Op/Ed

Letter to the editor: U.S. policy has fueled conflict in Palestine, Ukraine

Mr. Gleason’s letter in the March 7th Addison Independent regarding U.S. support of the elimination of the Palestinian people from their traditional homeland was a poignant reminder of our complicity in the majority of death and suffering going on in the world today, including Ukraine. 

What Independent editorials have consistently failed to acknowledge is how U.S. policy has provoked and maintained the violence. In Ukraine it started when our government worked to expand the North Atlantic Treaty Organization (NATO) into the eastern bloc countries, even though President Reagan promised that we wouldn’t do so if Gorbachev dissolved the Soviet Union. Things in Ukraine escalated dramatically when Russian eavesdropping recorded a conversation between U.S. and European officials gloating over how well U.S. manipulation of Ukraine’s presidential election was going. This resulted in Russia invading Ukraine and occupying Crimea in 2014 to create a land barrier between the new U.S. puppet government in Ukraine and the Russian border. 

The recent full scale Russian invasion and war in Ukraine came about primarily because the Trump and Biden administrations both began pushing hard to make Ukraine a NATO member nation. U.S. diplomats informed the administration that NATO membership for Ukraine was a red line for Russia, so our support for it appears to be primarily because America wants to weaken Russia while letting the Ukrainian people do most of the dying and suffering. 

For those who may not realize it, NATO is a military alliance whose stated enemy is Russia. NATO membership allows the U.S. to participate militarily in conflicts involving NATO members and even station nuclear weapons in NATO countries.
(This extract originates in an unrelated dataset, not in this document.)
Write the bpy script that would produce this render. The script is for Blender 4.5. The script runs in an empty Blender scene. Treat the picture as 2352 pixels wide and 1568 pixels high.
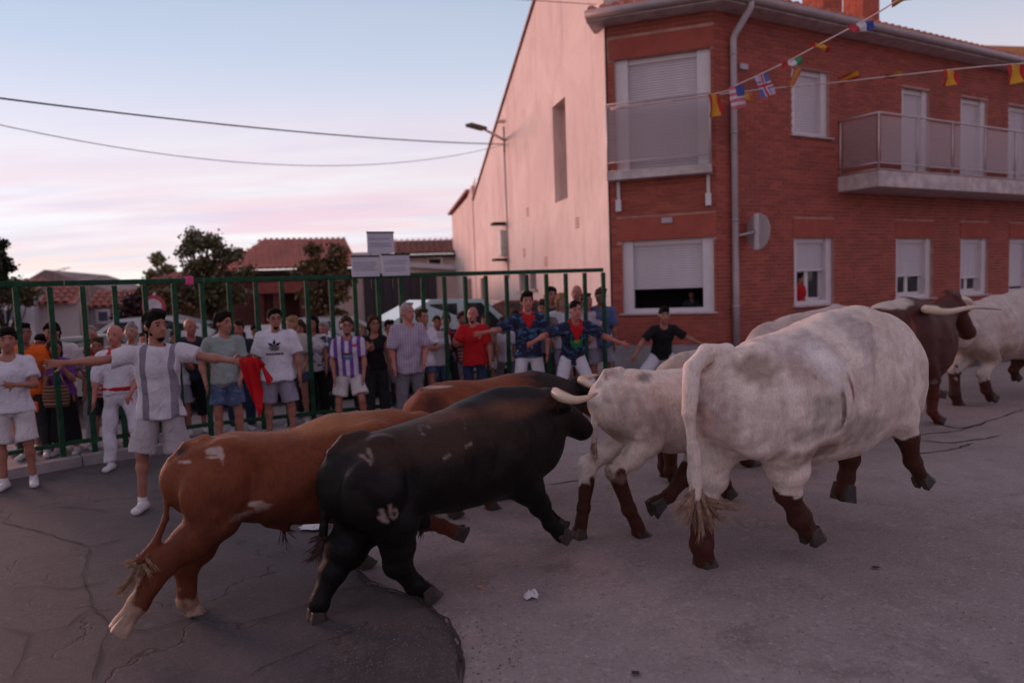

For those who believe that Russia should be content with such a prospect just consider how much the island nation of Cuba has suffered from over 70 years of U.S. economic sanctions (economic warfare) and a failed invasion attempt by the CIA when the former Soviet Union attempted to set up a military base and deploy nuclear missiles on the island.
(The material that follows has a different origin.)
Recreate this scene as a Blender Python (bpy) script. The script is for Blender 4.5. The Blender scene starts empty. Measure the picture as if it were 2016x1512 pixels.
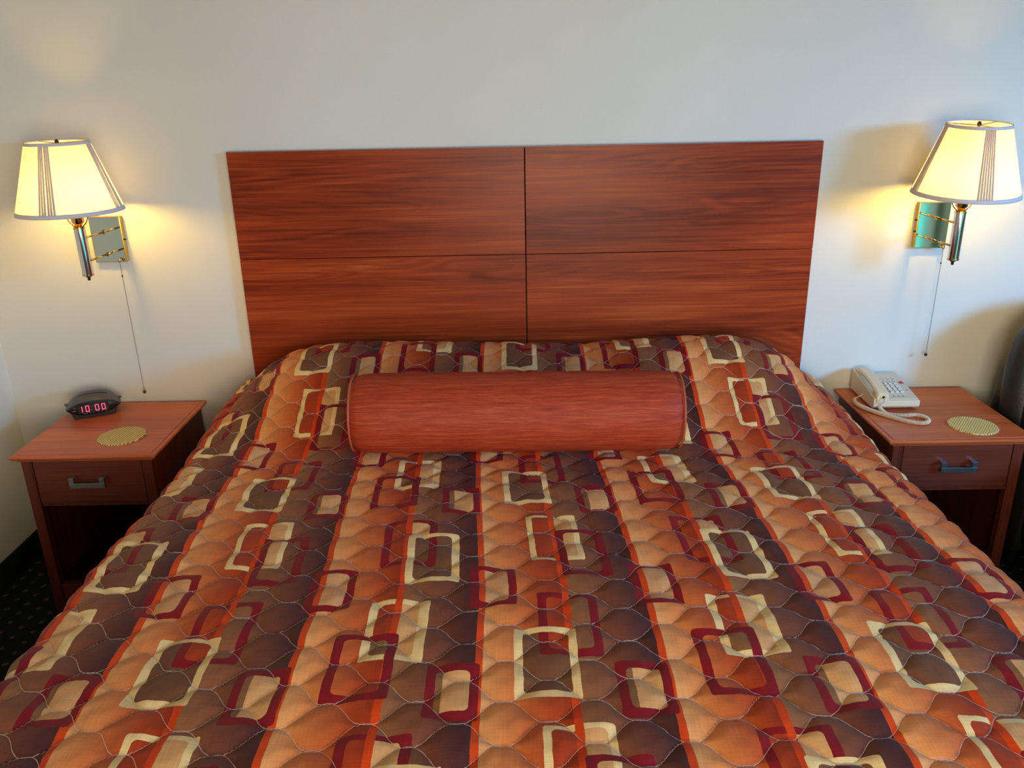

Over 70 years ago Dr. Martin Luther King noted that the greatest purveyor of violence in the world is our own government, and this remains true to this day. How long will we remain silent and fail to heed President Eisenhower’s warnings about the military-industrial-congressional complex that seeks to enrich and empower itself off the death and suffering of our fellow man?

The Addison Independent fails its readership when it publishes editorials that fail to fully educate and instead parrots U.S. government propaganda. Propaganda designed to mislead the American public and suppress opposition to spending obscene amounts of taxpayer dollars on death, destruction, and terrorism rather than education, health care, food, housing, and the critical infrastructure we will need to wean ourselves off fossil fuels and prevent the end of organized human existence.